The bench further said, "As a possible first step in the direction in bringing BCCI under purview of Right to Information Act, we expect the Law Commission of India to examine the issue and make a suitable recommendation to the Government. Beyond that we do not consider it necessary to say anything at this stage."

Legalising betting involves framing of a law which is a matter that may be examined by the Law Commission and the government for such action as it may consider necessary in the facts and circumstances of the case, it said.

The BCCI, however, had its way in matter pertaining to commercials free broadcast of cricket matches as the apex court refused to express any opinion and left the matter to the cricket body to examine from all angles and take a considered decision.

The Lodha panel had said that viewers have a right to watch live matches without any advertisements.

"The proper course, in our opinion, is to leave the recommendation as it is for the consideration of the BCCI with the observation that BCCI may keeping in mind the sentiments expressed by the Committee ensure that the viewers get to see an uninterrupted broadcast of the match from the first till the last ball of the over and limiting the commercial advertisement in terms of time and space to an extent that will not deprive the viewers of the pleasure of watching the game in full," it said.
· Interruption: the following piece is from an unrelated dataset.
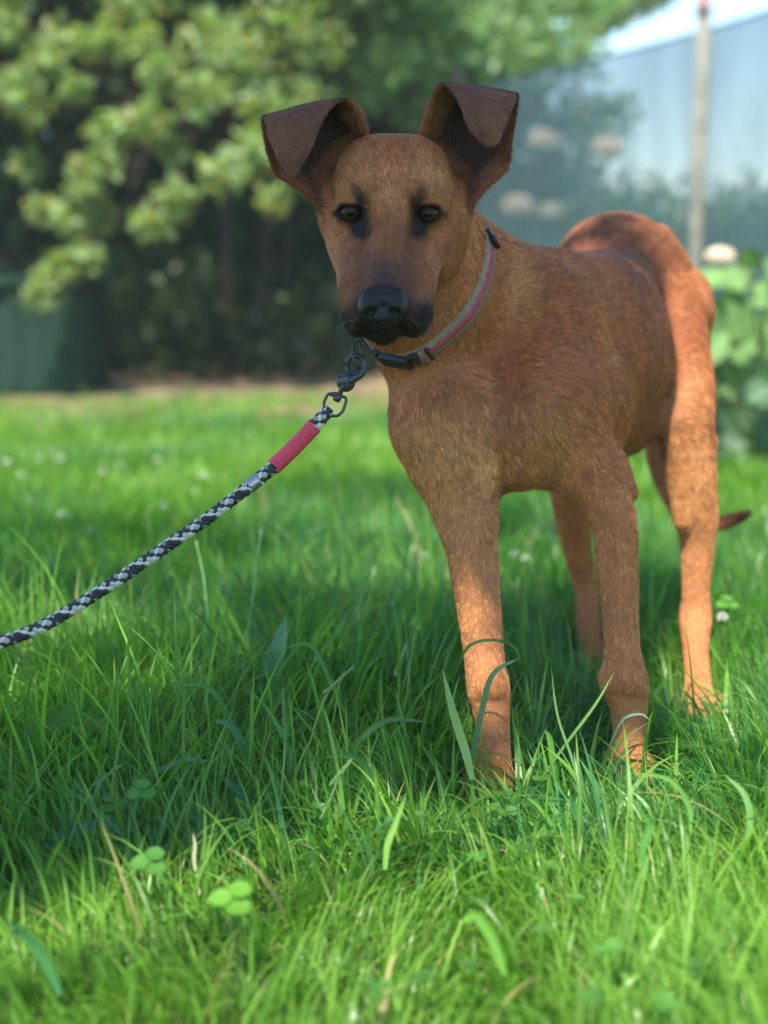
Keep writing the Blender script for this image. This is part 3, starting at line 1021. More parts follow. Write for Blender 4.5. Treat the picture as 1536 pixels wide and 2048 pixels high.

The verdict also dealt with the recommendation that the IPL governing council be reconstituted so that the IPL franchisee have their voice in it and asked the Lodha panel to re-consider it.

The recommendation proposing cap on the number of terms and maximum number of years for the BCCI office bearers also found favour from the apex court.

"Given the problems that often arise on account of individuals holding office for any number of consecutive terms, the Committee was, in our opinion, justified in recommending the length of a term in office. A three year term recommended by the Committee is, in our opinion, reasonable.

"So also, the prescription of cooling off period between two terms cannot be faulted. Similarly, an optimum period of 9 years as a member of the apex council cannot also be termed as unreasonable," the court said.